College Bowls: For a complete roundup of the college football lineup, see the Monitor's Dec. 20 centerspread.

The Three Stooges Marathon (Family, 12 noon-4 p.m.): This four-hour stooge marathon provides enough slapstick to keep you giggling through the new year.

New Year's Rockin' Eve '97 (ABC,11:35 ): Join Dick Clark as he celebrates his 25th anniversary emceeing the year-end bash.

The Tonight Show (NBC, 11:35 p.m.): Jay Leno rings in the New Year with help from the ever-gracious Miss Piggy, who's on hand to report the goings-on in Times Square.


Tournament of Roses Parade (CBS, 11 a.m.): Everything's coming up roses, and tulips, and cornflowers, and.... Decorated floats take to the streets in the 83rd annual parade.
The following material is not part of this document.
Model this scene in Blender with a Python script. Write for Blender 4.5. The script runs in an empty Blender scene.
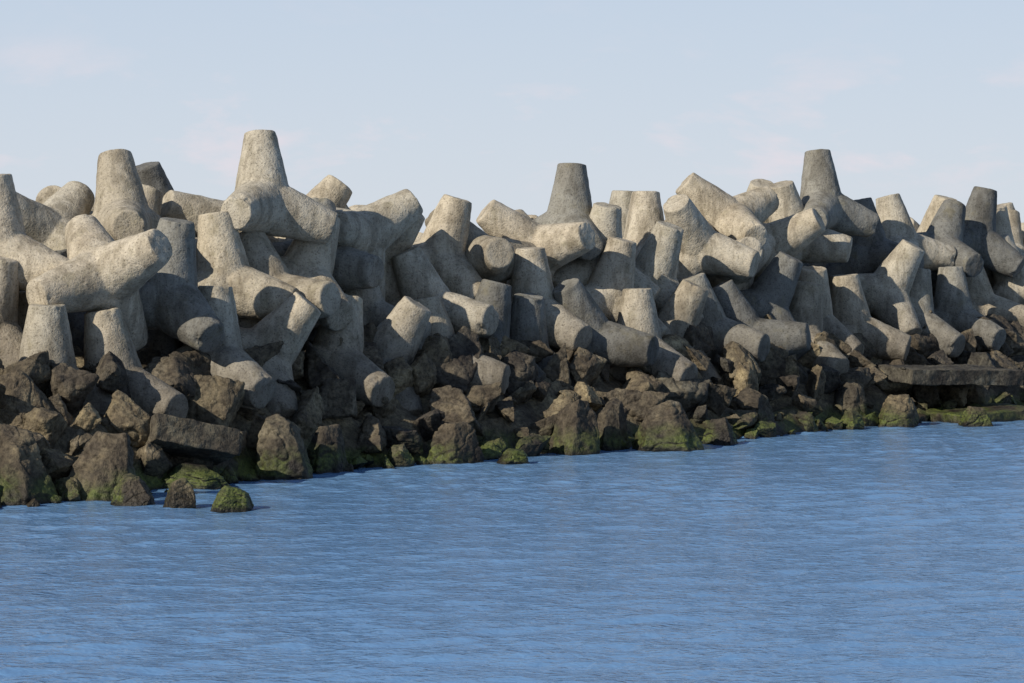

Politically Incorrect's Greatest Hits (ABC, 10-11 p.m.): Host Bill Maher celebrates the new year (and his move from Comedy Central to network TV) with this hilarious retrospective. Biting sarcasm and slick potshots rule the day, but be warned: Those offended by Al Franken and O.J. Simpson jokes shouldn't tune in. All the political events of the last four years, satirized for your viewing enjoyment. Yasmine Bleeth ("Baywatch") and Jeff Greenfield ("Nightline") co-host.
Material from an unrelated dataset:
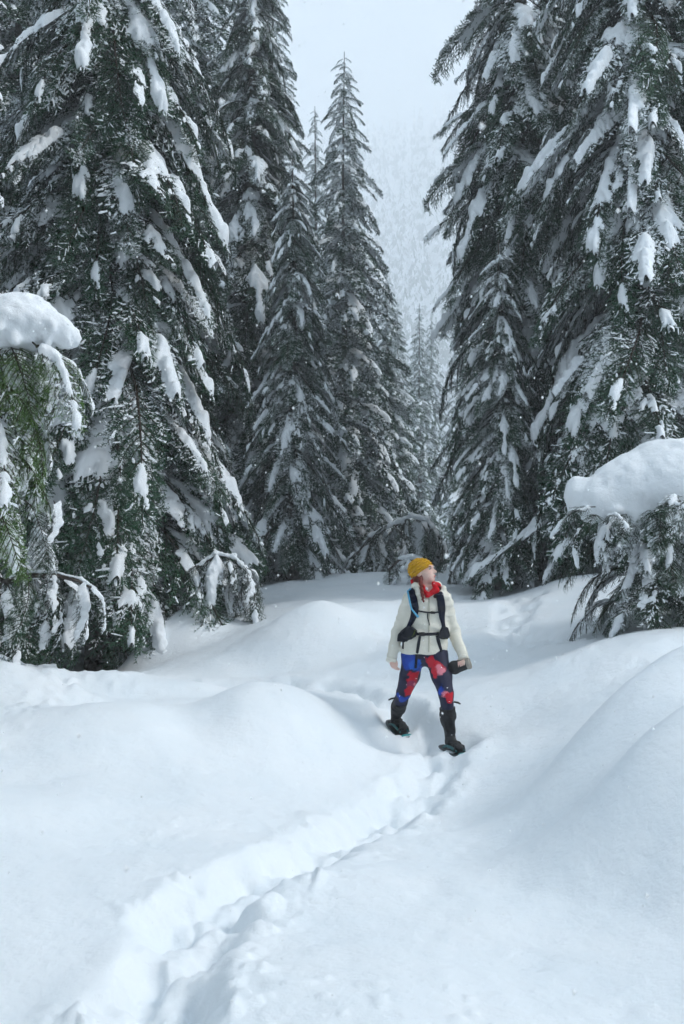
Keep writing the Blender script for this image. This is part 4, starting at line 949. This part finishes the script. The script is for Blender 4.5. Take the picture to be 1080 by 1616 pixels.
hs.tube([tuple(q) for q in hpts], [.008] * 6 + [.011], 8); part('drink_hose', hs.mesh('drink_hose', hose_m), pack)

# ------------------------------------------------------------------ mittens carried in the hand
def mitten(label, off, dep):
    r_ = bpy.data.objects.new('mitten', None); C.objects.link(r_); r_.location = PB
    r_['label'] = label; r_['category'] = 'mitten'; r_['group'] = 'pair of charcoal mittens held in one hand'
    c = mc + Vector(off); sid = Vector((0.25, 0.9, 0)).normalized()
    b_ = Blob(0.006); b_.cone(c + maxis * .045, .038, c - maxis * .055, .050, k=.02); b_.ell(c - maxis * .065 - Vector((0, 0, .004)), (.048, .046, .046), k=.02); b_.cone(c - maxis * .01 - Vector((0, 0, .02)), .014, c - maxis * .05 - Vector((0, 0, .042)), .012, k=.01)
    part('mitten_body', b_.mesh('mitten_body', mitt_m), r_)
    ring = Soup(); rt = []
    u_, v_ = maxis.orthogonal().normalized(), maxis.cross(maxis.orthogonal()).normalized()
    ring.tube([tuple(c + maxis * k) for k in (.040, .055, .075, .085, .080)], [.034, .040, .042, .038, .028], 18)
    part('knit_cuff', ring.mesh('knit_cuff', knit_m), r_)
mitten('charcoal mitten with grey knit cuff, nearer of the two in the hand', (0, -.010, .004), 0)
mitten('charcoal mitten with grey knit cuff, tucked behind the other one', (.012, .040, -.012), 0)

# ------------------------------------------------------------------ snowshoes
def snowshoe(label, pos, dirv, upv):
    r_ = bpy.data.objects.new('snowshoe', None); C.objects.link(r_)
    f = Vector(dirv).normalized(); s = f.cross(Vector(upv)).normalized(); u = s.cross(f).normalized()
    M = Matrix((f, s, u)).transposed().to_4x4(); M.translation = pos; r_.matrix_world = M @ Matrix.Scale(.80, 4)
    r_['label'] = label; r_['category'] = 'snowshoe'; r_['group'] = 'pair of teal snowshoes on the hiker'
    th = np.linspace(0, 2 * PI, 41)[:-1]
    out = np.stack([.25 * np.sign(np.cos(th)) * np.abs(np.cos(th)) ** .8, .092 * np.sign(np.sin(th)) * np.abs(np.sin(th)) ** .7 * (1 + .18 * np.cos(th)), .03 * np.clip(np.cos(th), 0, 1) ** 4], 1)
    fr = Soup(); fr.tube(np.concatenate([out, out[:1], out[1:2]]), .011, 8, cap=False); part('frame', fr.mesh('frame', shoe_m), r_)
    dk = Soup(); inn = out * np.array([.95, .92, 1]); nn_ = len(inn)
    dk.add(np.concatenate([inn + [0, 0, .004], inn - [0, 0, .004], [[0, 0, .004], [0, 0, -.004]]]), [(k, (k + 1) % nn_, (k + 1) % nn_ + nn_, k + nn_) for k in range(nn_)], [(k, (k + 1) % nn_, 2 * nn_) for k in range(nn_)] + [((k + 1) % nn_ + nn_, k + nn_, 2 * nn_ + 1) for k in range(nn_)])
    part('deck', dk.mesh('deck', black_m, False), r_)
    bd = Soup()
    for y_ in (-.062, .062): bd.tube([(-.13, y_, .012), (-.06, y_, .05), (.03, y_, .055), (.12, y_ * .8, .03)], [.012, .016, .016, .012], 6)
    bi = part('binding', bd.mesh('binding', bind_m), r_)
    for x_, hh in ((-.05, .085), (.03, .078), (.10, .060)):
        st = Soup(); a_ = np.linspace(-1, 1, 9); st.tube(np.stack([np.full(9, x_), .065 * a_, .03 + hh * (1 - a_ ** 4) ** .5], 1), .011, 6); link('strap', st.mesh('strap', black_m), bi)
    tp = Blob(.006); tp.ell((.200, 0, .020), (.045, .075, .014), k=.01); part('toe_plate', tp.mesh('toe_plate', teal_m), r_)
    for y_ in (-.05, .05):
        cr = Soup(); cr.add([(.16, y_ - .01, -.005), (.16, y_ + .01, -.005), (.20, y_ + .01, -.005), (.20, y_ - .01, -.005), (.185, y_, -.045)], [(3, 2, 1, 0)], [(0, 1, 4), (1, 2, 4), (2, 3, 4), (3, 0, 4)]); part('crampon', cr.mesh('crampon', grey_m, False), r_)
fR = PB + lR[3] + toe * .06 + Vector((0, 0, -.105)); fL = PB + lL[3] + toe * .06 + Vector((0, 0, -.105))
print('FOOT', fR, gz(fR.x, fR.y), fL, gz(fL.x, fL.y))
snowshoe("teal snowshoe under the hiker's forward foot, toward the viewer", fR, (toe.x, toe.y, -.08), (0, 0, 1))
snowshoe("teal snowshoe under the hiker's trailing foot, heel lifted", fL, (toe.x, toe.y, -.30), (0, -.1, 1))

# ------------------------------------------------------------------ falling snow
rng = np.random.default_rng(107)
nf = 46000
fp = np.stack([rng.uniform(-9, 9, nf), rng.uniform(1.2, 20, nf), rng.uniform(0.3, 12, nf)], 1)
fr = rng.uniform(0.0020, 0.0042, nf) * rng.choice([1, 1, 1.5], nf)
fp = fp[fp[:, 2] > base_height(fp[:, 0], fp[:, 1]) + 0.1]; nf = len(fp); fr = fr[:nf]
octv = np.array([(1, 0, 0), (-.5, .87, 0), (-.5, -.87, 0), (0, 0, 1.1), (0, 0, -1.1)], float)
octf = np.array([(0, 1, 3), (1, 2, 3), (2, 0, 3), (1, 0, 4), (2, 1, 4), (0, 2, 4)])
flake_m = mat('snowflake', (0.92, 0.94, 0.96), 0.9, 0.0)
fl = link('snow_flakes', raw_mesh('snow_flakes', (fp[:, None] + octv[None] * fr[:, None, None]).reshape(-1, 3), [(octf[None] + 5 * np.arange(nf)[:, None, None]).reshape(-1, 3)], flake_m, False), kind='stuff')
fl['label'] = 'fine white snowflakes drifting down through the air'; fl['category'] = 'snowfall'

# ------------------------------------------------------------------ haze
HZ = 0.0021
s = Soup(); x0, x1, y0, y1, z0, z1 = -7200, 7200, -40, 1300, -4, 560
vs = [(x, y, z) for x in (x0, x1) for y in (y0, y1) for z in (z0, z1)]
s.add(vs, [(0, 1, 3, 2), (4, 6, 7, 5), (0, 4, 5, 1), (2, 3, 7, 6), (0, 2, 6, 4), (1, 5, 7, 3)])
hm = bpy.data.materials.new('haze'); hm.use_nodes = True; hm.node_tree.nodes.clear()
pv = hm.node_tree.nodes.new('ShaderNodeVolumePrincipled'); pv.inputs['Color'].default_value = (0.985, 0.99, 1.0, 1); pv.inputs['Density'].default_value = HZ
pv.inputs['Anisotropy'].default_value = 0.0
ho = hm.node_tree.nodes.new('ShaderNodeOutputMaterial'); hm.node_tree.links.new(pv.outputs[0], ho.inputs['Volume'])
hz_o = link('haze', s.mesh('haze', hm, False), kind='stuff'); hz_o['label'] = 'pale snow haze hanging in the air of the valley'; hz_o['category'] = 'haze'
Cronkite Remembers (Discovery, 10-11 p.m.): Veteran newsman Walter Cronkite provides an eyewitness account of the last century. In the first segment of the eight-part series, Cronkite talks about his 1933 television debut at the World's Fair, an event which he says put him on the air years before any of his colleagues; lunching with a member of Bonnie and Clyde's gang; reporting on a marathon football quarter; and the time "the most trusted man in America" lifted a portrait from someone's home for a story. Unfortunately, his editors had given him the wrong address.
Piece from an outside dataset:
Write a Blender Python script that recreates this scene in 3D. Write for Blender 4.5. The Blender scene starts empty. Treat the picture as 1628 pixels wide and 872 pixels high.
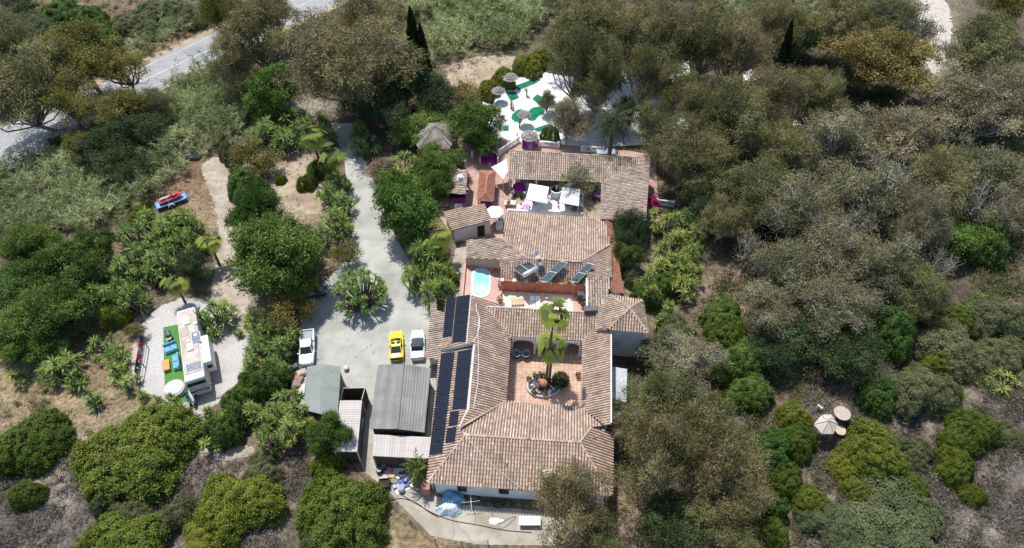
import bpy, bmesh, math, random
import numpy as np
from mathutils import Vector, Matrix
R_ = math.radians
SC = bpy.context.scene
COL = SC.collection
random.seed(7)
RNG = np.random.default_rng(11)

# ------------------------------------------------------------------ camera, light
FPX, CX, CY, CAMH, PITCH = 1100.0, 814.0, 436.0, 70.0, R_(49.0)
cam = bpy.data.objects.new('camera', bpy.data.cameras.new('camera'))
COL.objects.link(cam)
cam.location = (0, 0, CAMH)
cam.rotation_euler = (math.pi/2 - PITCH, 0, 0)
cam.data.sensor_width = 36.0
cam.data.lens = 36.0*FPX/1628.0
cam.data.clip_start = 1.0
cam.data.clip_end = 9000.0
SC.camera = cam

SUNV = Vector((-0.24, 0.40, 1.0)).normalized()      # towards the sun
SUN_EL = math.asin(SUNV.z)
SUN_AZ = math.atan2(SUNV.x, SUNV.y)
world = bpy.data.worlds.new('World')
SC.world = world
world.use_nodes = True
wn = world.node_tree
bg = wn.nodes['Background']
sky = wn.nodes.new('ShaderNodeTexSky')
sky.sky_type = 'NISHITA'
sky.sun_disc = False
sky.sun_elevation = SUN_EL
sky.sun_rotation = SUN_AZ
wn.links.new(sky.outputs[0], bg.inputs[0])
bg.inputs[1].default_value = 0.15
sun = bpy.data.objects.new('sun', bpy.data.lights.new('sun', 'SUN'))
COL.objects.link(sun)
sun.data.energy = 4.3
sun.data.angle = R_(0.55)
sun.data.color = (1.0, 0.965, 0.915)
sun.rotation_euler = SUNV.to_track_quat('Z', 'Y').to_euler()
sun.location = (0, 60, 90)
SC.view_settings.view_transform = 'Standard'
SC.view_settings.look = 'None'
SC.view_settings.gamma = 1.0
SC.view_settings.exposure = 0.2
SC.view_settings.use_curve_mapping = False
SC.render.engine = 'CYCLES'
SC.cycles.max_bounces = 6
SC.cycles.transparent_max_bounces = 4

# ------------------------------------------------------------------ pixels to places
def sm(t):
    t = np.clip(t, 0, 1)
    return t*t*(3-2*t)
def zterr(x, y):
    """height of the ground: level on the property, uneven on the wild slopes round it"""
    mL = sm((32.5-y)/7)*sm((-14-x)/6)
    mR = sm((x-28)/10)*sm((95-y)/15)
    n = 0.55*np.sin(x*.23+1.3)*np.cos(y*.19+.4)+0.35*np.sin(x*.51+y*.37)+.22*np.sin(x*.9-y*.8)
    return mL*(n-.1)+mR*(n*1.1+.4+.02*(x-28))
def ray(px, py):
    a, b = (px-CX)/FPX, (CY-py)/FPX
    return Vector((a, math.cos(PITCH)+b*math.sin(PITCH), -math.sin(PITCH)+b*math.cos(PITCH)))
def P(px, py, h=0.0):
    d = ray(px, py)
    t = (h-CAMH)/d.z
    return Vector((d.x*t, d.y*t, h))
def G(px, py, h=0.0):
    """point h above the uneven ground"""
    z = h
    for _ in range(5):
        p = P(px, py, z)
        z = h+float(zterr(p.x, p.y))
    return P(px, py, z)
def pxm(px, py, h=0.0):
    d = ray(px, py)
    return FPX/((h-CAMH)/d.z)          # pixels per metre there (ray has unit depth)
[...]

Also featured, the six-year-old Cronkite's first bit of editorializing. When the news of President Harding's death broke, Cronkite ran up to a friend carrying the paper. "Look at this," the tyke exclaimed. "This is the last picture of [President Harding] you'll ever see."

FRIDAY - 1/3

The American President (Showtime, 8-10 p.m.): Annette Bening and Michael Douglas star in this charming 1995 comedy about a widowed president and the lobbyist who loves him. Also worth noting, Michael J. Fox's portrayal of Douglas's youthful political adviser is a precursor to his current role as deputy mayor Mike Flaherty on "Spin City" (ABC).